Qui ne sono chiaro esempio per tutti il celeberrimo Succede qualche cosa. Bertini
conduce sino alla fine questa forte linea narrativa, anticipando la piega
sociale e politica che il pop italiano prende dal 1966, assecondandola con un
apparente classicismo antropologico dal 1976 con la serie dell'Abbaco e un
sorprendente ritorno alla pittura “classica”, spiazzante e pronta ad addolcire
temi di una crudezza assoluta. È per alcuni versi così anche nelle tele anni 90
di Per non dimenticare, sulla Guerra del Golfo: in un'attualità ancora oggi
assolutamente disarmante il rombo futurista e scanzonato dell’automobile è
sostituito da quello sinistro di aerei, carrarmati ed elicotteri.
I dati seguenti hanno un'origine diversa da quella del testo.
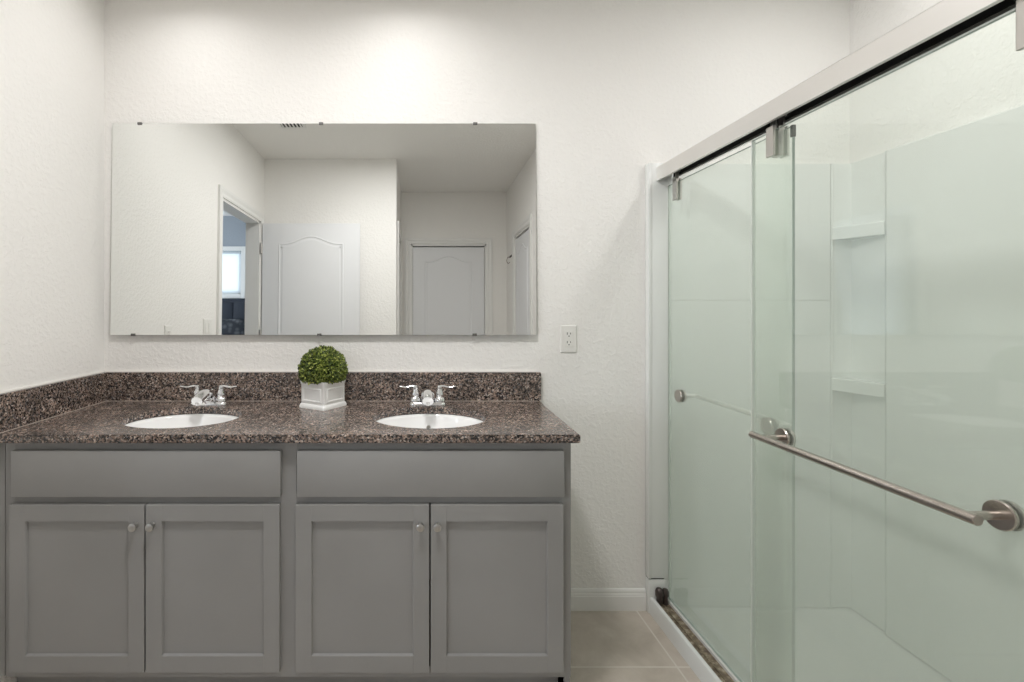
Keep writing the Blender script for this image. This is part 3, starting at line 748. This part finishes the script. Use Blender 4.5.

Nello stesso decennio e con l’avvento del
Millennio nuovo, Bertini sempre attento al nuovo, che sempre anticipa se non
addirittura inventa, capisce che la riproduzione meccanica e fissa può e deve
essere sostituita dall’elaborazione digitale, più veloce e “morbida” , in grado
paradossalmente di riprodurre le
trasparenze e l’imprevedibilità del pennello. Ma soprattutto lo schermo del
computer gli permette di assecondare quei continui affastellamenti del pensiero
con cui riesce in progressione ad arricchire la composizione, in un furor
creativo che possiede ancora tutta
l’energia beffarda della giovinezza.
Ecco che Bertini riprende via via tutte le
tessere del suo puzzle: donne, motori, ingranaggi, dee e semidei, eroi, vizi e
virtù, pronto a suggerire al visitatore di raccogliere la tessera caduta. Sì
qui, proprio qui a terra, mentre lui guardava il cielo.